MCU’s ‘She-Hulk’ starts off strong

Newest hero makes her debut.


Marvel Studios

Mark Ruffalo as Smart Hulk/Bruce Banner and Tatiana Maslany as Jennifer “Jen” Walters/She-Hulk.

Jaden Fortier, Staff Writer

With another character being introduced into Marvel’s already expansive cinematic universe, Marvel Comics superhero “She-Hulk” dives into a corner of the MCU that hasn’t been seen since Netflix’s “Daredevil” was canceled in 2018.

The show follows the life of Jennifer Walters, a lawyer who tries to balance her job specializing in cases involving superhumans while dealing with her new powers obtained from her cousin Bruce Banner, the Hulk. Walters, unlike Banner, is able to retain her personality in “hulk form” with ease, giving her the ability to shift from her human self to a superhero seamlessly.

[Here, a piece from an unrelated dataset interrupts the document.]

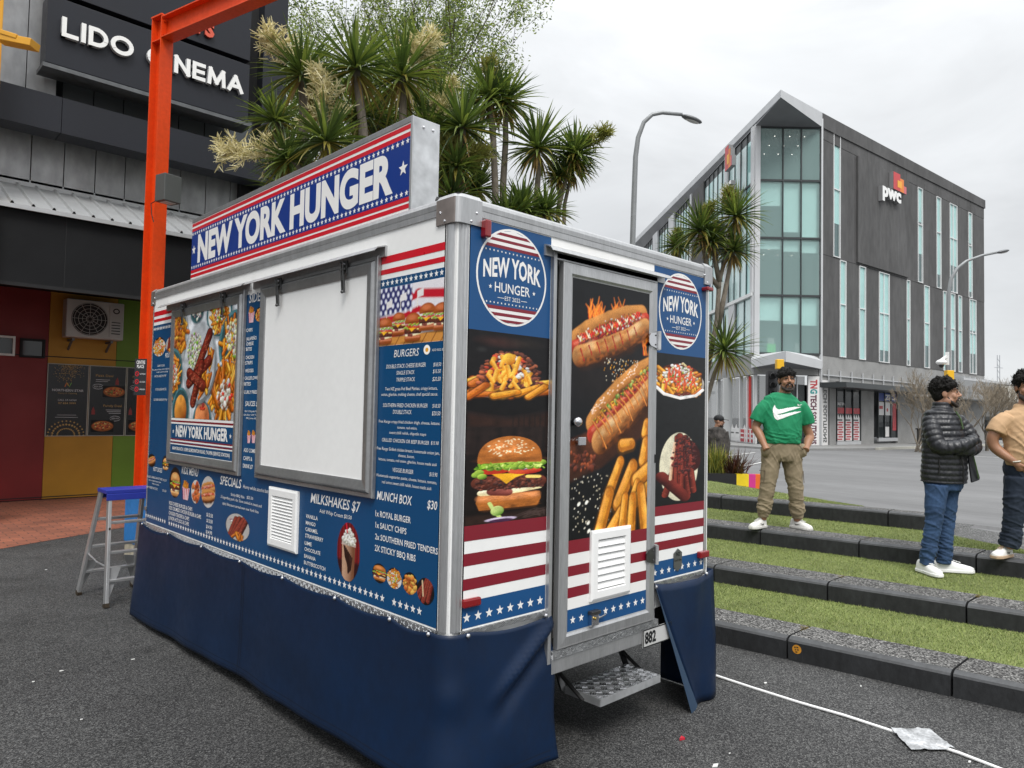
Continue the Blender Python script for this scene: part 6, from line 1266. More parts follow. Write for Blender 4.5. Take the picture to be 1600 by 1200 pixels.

The series does a great job of adapting an important aspect of She-Hulk’s character which is the ability to break the fourth wall. This concept was originally introduced in “The Sensational She-Hulk” comic run by John Byrne in 1989, making her the first comic book character to have such unique abilities. The use of fourth wall breaking in the show adds for great humor and meta commentary about the show itself and things happening outside the confines of the MCU.

Tatiana Maslany’s portrayal of She-Hulk is wonderful as she delivers such a fun and charismatic performance throughout the show. She-Hulk’s comedy is an integral part of her personality, and Maslany does a fantastic job showing that. If Maslany’s stellar performance maintains for the rest of the season, this could very well be another instance where the actor and the character become one and the same.

Outside of Maslany’s performance as the protagonist of this series, there are also excellent appearances from Mark Ruffalo who reprised his role as the Hulk as well as Tim Roth, who returned to the MCU to reprise his role as Abomination in the 2021 film “Shang Chi and the Legend of the Ten Ring.”

While there is consistency within the acting performances of the series, the visual effects of She-Hulk leaves a lot to be desired when compared to the excellent CGI models of Hulk and Abomination. In some scenes She-Hulk looks solid but her movements tend to look clunky and her facial features can lack expression. Because of that it can sometimes be hard to feel fully immersed in the show, but the acting performances and story do a good enough job to overshadow where the effects can be lacking.

Fans of all of the MCU’s past content should definitely tune into “She-Hulk: Attorney at Law” and see the wackiness and fun that it can provide. The first three episodes can all be watched on the DisneyPlus streaming service.